Se entiende perfectamente: las leyes no pueden ni deben ser inmutables porque las sociedades en las que se aplican se encuentran, para bien o para mal, en permanente proceso de transformación, y el marco legal debe ser readecuado y perfeccionado una y otra vez. Esa debe ser la tarea del Legislativo, además de servir de contrapeso al Ejecutivo. Éste, por su parte, tiene la responsabilidad primaria de cumplir y hacer cumplir las leyes vigentes.
Así tendría que ser. Pero en el régimen oligárquico que padece México actualmente, el principio de legalidad está de cabeza. No hay que estirar mucho la mano para encontrar un ejemplo contundente de esa inversión: Washington envía a policías en activo y a militares en retiro a participar en la desastrosa guerra en curso impulsada por el calderonato, y esos efectivos realizan interrogatorios, intervienen telecomunicaciones y han tenido un papel clave en decenas de capturas o “eliminaciones” (que parecen ser, muchas de ellas, ejecuciones extrajudiciales) de presuntos narcotraficantes. La injerencia no se perpetró aprovechando un descuido del gobierno mexicano, sino en respuesta a sus peticiones.
Para argumentar la “legalidad” de la operación de personal policial extranjero en México, Alejandro Poiré ha salido con la puerilidad de que éste “no porta armas” y con la abierta mentira de que “no realiza ninguna labor operativa”. Incluso si así fuera, el Artículo 21 constitucional es inequívoco: “La investigación de los delitos corresponde al Ministerio Público y a las policías, las cuales actuarán bajo la conducción y mando de aquél en el ejercicio de esta función”; el 32 no deja lugar a dudas: “En tiempo de paz, ningún extranjero podrá servir en el Ejército, ni en las fuerzas de policía o seguridad pública” y “para desempeñar cualquier cargo o comisión en el Ejército, Armada o Fuerza Aérea en tiempos de paz, se requiere ser mexicano por nacimiento.” ¿Con qué saldrán entonces? ¿Con que no estamos en “tiempos de paz”? Pues qué pena: legalmente, para que el país esté en guerra, es necesario que el Ejecutivo federal la declare, previa ley del Congreso de la Unión (Art. 89), cosa que no se ha hecho.
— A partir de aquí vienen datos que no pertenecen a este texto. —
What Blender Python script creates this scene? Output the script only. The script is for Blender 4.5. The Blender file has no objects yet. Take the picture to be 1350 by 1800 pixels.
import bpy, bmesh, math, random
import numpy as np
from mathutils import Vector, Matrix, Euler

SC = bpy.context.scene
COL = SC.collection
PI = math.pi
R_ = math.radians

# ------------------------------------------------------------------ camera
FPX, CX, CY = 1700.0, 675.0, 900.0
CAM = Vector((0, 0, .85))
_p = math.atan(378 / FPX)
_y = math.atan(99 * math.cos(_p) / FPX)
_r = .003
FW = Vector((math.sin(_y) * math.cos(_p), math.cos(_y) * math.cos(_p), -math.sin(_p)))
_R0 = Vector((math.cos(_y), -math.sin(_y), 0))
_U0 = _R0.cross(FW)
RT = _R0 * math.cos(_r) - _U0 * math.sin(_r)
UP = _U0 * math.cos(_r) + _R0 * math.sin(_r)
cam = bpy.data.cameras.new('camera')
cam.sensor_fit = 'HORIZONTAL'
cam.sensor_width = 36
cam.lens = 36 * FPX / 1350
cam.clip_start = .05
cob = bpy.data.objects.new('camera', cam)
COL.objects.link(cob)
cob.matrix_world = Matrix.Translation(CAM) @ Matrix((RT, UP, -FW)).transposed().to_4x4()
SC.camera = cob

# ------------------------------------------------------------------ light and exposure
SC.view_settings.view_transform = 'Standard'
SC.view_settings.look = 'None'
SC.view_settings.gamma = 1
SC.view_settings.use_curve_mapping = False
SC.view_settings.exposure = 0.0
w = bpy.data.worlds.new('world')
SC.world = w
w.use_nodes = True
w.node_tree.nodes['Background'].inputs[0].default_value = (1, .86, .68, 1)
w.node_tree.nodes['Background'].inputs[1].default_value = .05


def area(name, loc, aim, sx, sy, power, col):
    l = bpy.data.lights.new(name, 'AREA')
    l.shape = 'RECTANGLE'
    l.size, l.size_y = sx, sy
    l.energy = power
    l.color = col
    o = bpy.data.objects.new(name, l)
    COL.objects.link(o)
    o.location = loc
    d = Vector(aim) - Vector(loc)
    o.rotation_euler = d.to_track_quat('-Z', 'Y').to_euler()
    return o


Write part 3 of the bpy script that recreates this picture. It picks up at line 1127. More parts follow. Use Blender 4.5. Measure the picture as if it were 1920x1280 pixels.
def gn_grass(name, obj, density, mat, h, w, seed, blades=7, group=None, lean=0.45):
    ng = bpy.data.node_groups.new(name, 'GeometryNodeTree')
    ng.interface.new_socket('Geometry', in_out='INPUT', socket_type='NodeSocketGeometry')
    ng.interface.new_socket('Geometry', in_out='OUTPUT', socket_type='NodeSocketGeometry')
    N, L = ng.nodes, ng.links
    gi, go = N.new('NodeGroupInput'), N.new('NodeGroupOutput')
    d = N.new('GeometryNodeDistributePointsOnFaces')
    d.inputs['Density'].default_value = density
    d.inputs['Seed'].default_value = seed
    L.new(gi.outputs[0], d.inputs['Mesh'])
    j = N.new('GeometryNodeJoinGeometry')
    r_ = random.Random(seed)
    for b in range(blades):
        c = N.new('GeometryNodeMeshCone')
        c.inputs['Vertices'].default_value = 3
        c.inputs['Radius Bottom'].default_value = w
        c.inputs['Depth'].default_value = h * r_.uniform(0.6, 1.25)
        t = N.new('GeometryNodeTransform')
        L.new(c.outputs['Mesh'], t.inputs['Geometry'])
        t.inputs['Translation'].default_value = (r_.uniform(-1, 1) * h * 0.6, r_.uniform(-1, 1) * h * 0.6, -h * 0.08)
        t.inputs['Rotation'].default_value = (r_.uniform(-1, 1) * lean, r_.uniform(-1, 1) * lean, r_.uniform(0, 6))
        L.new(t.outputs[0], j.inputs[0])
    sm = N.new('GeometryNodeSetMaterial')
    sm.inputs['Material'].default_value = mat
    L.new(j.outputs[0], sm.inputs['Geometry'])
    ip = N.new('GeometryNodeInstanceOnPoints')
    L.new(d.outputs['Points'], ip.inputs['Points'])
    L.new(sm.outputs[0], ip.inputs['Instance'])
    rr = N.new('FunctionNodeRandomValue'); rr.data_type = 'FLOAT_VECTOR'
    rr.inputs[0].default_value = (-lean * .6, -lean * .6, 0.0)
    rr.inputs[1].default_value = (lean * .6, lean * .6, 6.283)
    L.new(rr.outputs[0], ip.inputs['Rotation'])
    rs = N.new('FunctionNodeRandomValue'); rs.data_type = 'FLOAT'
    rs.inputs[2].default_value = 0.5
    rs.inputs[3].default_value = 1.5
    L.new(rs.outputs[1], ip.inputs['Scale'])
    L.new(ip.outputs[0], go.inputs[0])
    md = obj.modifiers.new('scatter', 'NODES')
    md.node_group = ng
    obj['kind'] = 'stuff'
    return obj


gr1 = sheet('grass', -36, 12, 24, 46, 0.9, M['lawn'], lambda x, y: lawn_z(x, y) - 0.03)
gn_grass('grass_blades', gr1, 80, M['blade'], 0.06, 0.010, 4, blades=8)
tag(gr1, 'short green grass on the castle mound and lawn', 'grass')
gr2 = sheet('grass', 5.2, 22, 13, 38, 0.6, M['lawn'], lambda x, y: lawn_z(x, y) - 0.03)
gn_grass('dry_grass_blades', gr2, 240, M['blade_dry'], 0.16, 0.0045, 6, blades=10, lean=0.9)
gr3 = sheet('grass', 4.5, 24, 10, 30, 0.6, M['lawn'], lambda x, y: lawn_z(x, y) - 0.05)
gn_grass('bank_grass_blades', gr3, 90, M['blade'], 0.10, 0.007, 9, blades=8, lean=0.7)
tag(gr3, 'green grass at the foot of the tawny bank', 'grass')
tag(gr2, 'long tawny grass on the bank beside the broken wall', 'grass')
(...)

El régimen oligárquico no acata la Carta Magna, y menos el resto de las leyes. Hace meses que la Secretaría del Trabajo proclama sin pudor que la Ley Federal del Trabajo es letra muerta, como si no fuera su obligación el hacerla cumplir. El reconocimiento cínico de omisión de la legalidad es convertido en argumento para modificarla a gusto de los funcionarios en turno y de sus marañas de interés. Otro caso notable es el sempiterno populismo legal de la derecha (Peña Nieto es un exponente de él) sobre la supuesta necesidad de “endurecer” las penas para delitos graves a fin de disuadir a la criminalidad. Eso podría tener sentido, así fuera sentido argumental, en un estado de pleno derecho, pero no en un país en el que la impunidad prevalece en el 80 o 90 por ciento de los casos. ¿Para qué quieren incrementar a siete mil años el castigo por homicidio, pongamos por caso, si 9 de cada diez sospechosos de homicidio andan sueltos, y si los que son detenidos son liberados por falta de pruebas, o bien exonerados en juicio, y no cumplen ni con las sanciones de 20 0 30 años actualmente vigentes?
En su gran mayoría, las modificaciones legales operadas por el Congreso del salinato a la fecha no son adecuaciones necesarias para el mejor funcionamiento de la sociedad, sino arreglos jurídicos para saquear el erario sin temor a posibles sanciones, entregar las riquezas nacionales a los grandes capitales locales y foráneos, acelerar la concentración de la riqueza y reforzar por diversas vías –desde la electoral hasta la policial, pasando por la mediática– el control político que la élite empresarial ejerce sobre el resto de la sociedad. Este último es el propósito del engendro de reforma a la Ley de Seguridad Nacional: el texto vigente fue negociado por Beltrones, Fernández de Cevallos y otros del estilo en 2004, promulgado por Fox en enero de 2005 y violado unos meses más tarde por ellos mismos, cuando permitieron la injerencia de la embajada de Estados Unidos en el proceso de imposición de Felipe Calderón en Los Pinos.
Tal y como están, las leyes nacionales son descripción de un país estable y habitable. Si las autoridades de los tres niveles de gobierno las cumplieran, viviríamos en él. Señores legisladores de todos los partidos, déjense de reformitis. Antes de decirnos que no sirven, vean primero que los preceptos jurídicos se respeten. Tienen atribuciones para ello.